Putting aside the curious question of why Kudos produced two such similar dramas simultaneously, we first come to MAYDAY. Stripped throughout the week for maximum “event TV” impact, it's a broiling cauldron of grief and paranoia in which a picturesque English village fails to adequately keep it together following the abduction of its teenage May Queen (She's abducted on May Day. Hence the distress signal “Mayday”. Clever, no?).
Given the pagan trappings, it's inevitably doused in flecks of The Wicker Man. Written by the team responsible for Whitechapel, it also boasts a slightly heightened, skewed atmosphere, milking the underlying dread of the balmy British sunshine for all it's worth.
Like The League of Gentleman without the (intentional) laughs, it delves forensically into a rural community full of dysfunctional locals, including an unhappily married middle-aged couple, a teenage “weirdo” in love with the missing May Queen's emo sister, a cruel, smarmy git played by – who else? - Aidan Gillen (I swear he gets these parts based on his smirk alone), and a man with mental health issues who enjoys climbing trees.
Within hours of the girl's disappearance, the latter's blowhard brother inevitably gathers a vigilante posse – consisting of Phil Mitchell and Hairy Biker lookalikes - and it's not long before escalating torrents of suspicion are aroused behind twitching curtains and the surrounding woods. Why are the menfolk behaving so strangely? What's their connection to the missing girl? Why does the wine-guzzling misanthrope have a hugely symbolic model village in his attic? What's going on?!
Despite over-egged moments of contrived weirdness – dismembered doll parts and leering slow-motion feature heavily – Mayday is a sharply-written, atmospheric pot-boiler bolstered by high-calibre performers such as Sophie Okonedo, Peter Firth and, especially, Lesley Manville.
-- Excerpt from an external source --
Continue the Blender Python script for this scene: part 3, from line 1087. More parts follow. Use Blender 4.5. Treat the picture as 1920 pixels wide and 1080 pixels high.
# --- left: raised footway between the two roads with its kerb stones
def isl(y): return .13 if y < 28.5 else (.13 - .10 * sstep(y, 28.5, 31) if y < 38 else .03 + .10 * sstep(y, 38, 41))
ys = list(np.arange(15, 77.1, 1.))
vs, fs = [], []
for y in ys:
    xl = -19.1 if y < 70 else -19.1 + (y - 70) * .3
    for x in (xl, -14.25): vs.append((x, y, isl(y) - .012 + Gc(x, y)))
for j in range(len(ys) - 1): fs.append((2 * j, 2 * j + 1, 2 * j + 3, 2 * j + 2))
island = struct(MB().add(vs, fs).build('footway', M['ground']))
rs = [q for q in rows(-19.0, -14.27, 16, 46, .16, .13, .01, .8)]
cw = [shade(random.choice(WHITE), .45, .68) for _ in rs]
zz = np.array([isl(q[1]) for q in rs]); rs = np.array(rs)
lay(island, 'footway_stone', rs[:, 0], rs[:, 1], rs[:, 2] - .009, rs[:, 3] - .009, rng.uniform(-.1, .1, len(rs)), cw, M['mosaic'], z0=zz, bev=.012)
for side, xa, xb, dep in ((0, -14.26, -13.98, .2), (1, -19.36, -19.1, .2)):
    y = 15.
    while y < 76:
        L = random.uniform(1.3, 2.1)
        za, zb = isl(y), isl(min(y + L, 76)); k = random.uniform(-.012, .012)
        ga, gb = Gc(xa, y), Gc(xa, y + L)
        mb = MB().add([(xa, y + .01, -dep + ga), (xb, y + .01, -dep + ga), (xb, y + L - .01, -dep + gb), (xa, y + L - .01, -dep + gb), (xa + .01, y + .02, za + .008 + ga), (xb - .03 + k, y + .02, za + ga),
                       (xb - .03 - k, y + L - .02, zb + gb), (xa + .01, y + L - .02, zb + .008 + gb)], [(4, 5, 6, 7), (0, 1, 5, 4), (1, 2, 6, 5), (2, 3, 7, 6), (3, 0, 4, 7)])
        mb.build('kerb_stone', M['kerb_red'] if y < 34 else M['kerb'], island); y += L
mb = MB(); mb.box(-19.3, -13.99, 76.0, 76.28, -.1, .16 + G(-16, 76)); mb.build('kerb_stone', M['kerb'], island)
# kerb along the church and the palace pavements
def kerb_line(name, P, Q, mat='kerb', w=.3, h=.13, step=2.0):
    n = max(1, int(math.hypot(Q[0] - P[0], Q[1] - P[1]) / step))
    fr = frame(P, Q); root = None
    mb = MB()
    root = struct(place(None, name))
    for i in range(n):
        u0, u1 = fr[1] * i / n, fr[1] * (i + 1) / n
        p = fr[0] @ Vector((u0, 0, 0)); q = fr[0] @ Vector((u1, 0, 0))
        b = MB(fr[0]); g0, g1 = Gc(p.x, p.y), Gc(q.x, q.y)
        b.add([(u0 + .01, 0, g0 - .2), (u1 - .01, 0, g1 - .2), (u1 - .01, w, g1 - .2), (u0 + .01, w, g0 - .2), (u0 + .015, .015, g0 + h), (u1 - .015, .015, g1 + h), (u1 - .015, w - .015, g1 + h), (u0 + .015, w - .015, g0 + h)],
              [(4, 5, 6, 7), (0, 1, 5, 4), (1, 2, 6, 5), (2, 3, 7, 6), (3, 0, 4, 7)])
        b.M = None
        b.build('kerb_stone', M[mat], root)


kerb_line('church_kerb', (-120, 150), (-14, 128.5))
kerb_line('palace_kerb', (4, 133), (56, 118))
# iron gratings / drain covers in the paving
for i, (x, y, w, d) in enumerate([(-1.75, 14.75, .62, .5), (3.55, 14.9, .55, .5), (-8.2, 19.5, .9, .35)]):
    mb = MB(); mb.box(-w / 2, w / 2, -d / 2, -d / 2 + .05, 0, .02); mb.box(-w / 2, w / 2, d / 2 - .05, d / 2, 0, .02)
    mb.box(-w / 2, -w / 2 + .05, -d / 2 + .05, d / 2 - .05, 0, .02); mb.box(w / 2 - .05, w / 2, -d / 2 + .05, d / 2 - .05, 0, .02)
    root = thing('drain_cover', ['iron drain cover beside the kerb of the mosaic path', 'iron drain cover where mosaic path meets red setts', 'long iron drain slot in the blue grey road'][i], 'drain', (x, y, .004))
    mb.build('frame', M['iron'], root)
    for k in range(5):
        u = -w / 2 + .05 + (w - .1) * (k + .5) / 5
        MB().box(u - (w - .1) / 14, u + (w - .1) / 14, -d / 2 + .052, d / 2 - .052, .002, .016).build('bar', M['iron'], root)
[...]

Despite its flaws, Mayday outdoes its close cousin, BROADCHURCH, in which David Tennant's taciturn beard and Olivia Colman's soggy orbs investigate the murder of a child in a sleepy Dorset community riven with suspicion.
Written by no-one's favourite Doctor Who scribe Chris Chibnall, it makes good use of its coastal location, with the camera sailing ostentatiously over precipitous cliffs, and vast blue skies gazing down at the despair below. Like The Killing, it focuses – albeit rather thinly – on a grieving family and the emotional involvement of the investigating officers. It also tries to say something meaningful about the importance of faith and trust in a Godless universe. If anyone can carry that off, it's Chris Chibnall.
New in town, Tennant's troubled character is strictly by the book, whereas Colman's local police officer is warm and empathetic to a fault. Why, it's almost as if they're a deliberate study in contrasts. The friendly locals, meanwhile, aren't as they seem, which is par for the course in dramas of this nature.
Stretched over eight episodes, Broadchurch does tend to dawdle at times, whereas Mayday assaults the same subject matter with more pace and precision. And with a cast which includes the likes of Pauline Quirke, Vicky McClure, Andrew Buchan, Arthur Darvill and David Bradley, it sometimes feels like a star-studded tourist video for its Dorset setting (tragic murder element notwithstanding, obviously).
Is the war in Afghanistan a suitable topic for comedy? Well, of course. Everything is a suitable topic for comedy, depending on how its handled. The problem with BLUESTONE 42 – a new sitcom about a British bomb disposal unit based in Helmand Provence – isn't that it's offensive, it's that in going out of its way to avoid causing offence it ends up as just another bland, obvious, middling sitcom. That is, unless you're deeply offended by the very idea of an apolitical comedy about an illegal war.
As if eager to get the troubling issue of death out of the way as quickly as possible, it kills off a character within the first five minutes. But he's very deliberately portrayed as a roaring idiot who the rest of the team don't really know or like, thus fudging the issue of whether we're supposed to acknowledge the horrors of war or not. Otherwise, Bluestone 42 is a determinedly light affair focusing on the team's efforts to amuse themselves while stationed at camp.
The amiable Gary: Tank Commander has been here before, of course, as has the estimable M*A*S*H. Suffice to say, Bluestone 42 isn't M*A*S*H. The lead character is a hapless, cocky Prince William/Ben Fogle clone who thinks nothing of exploiting his rank and supposed hero status to clumsily woo the attractive new female padre. A sweary Scotsman and a tough, straight-talking woman are also involved. It all adds up to very little.
But given that it fails to portray “Our Boys” as selfless saints, it will doubtless upset Daily Mail types across the land. So that's something, at least.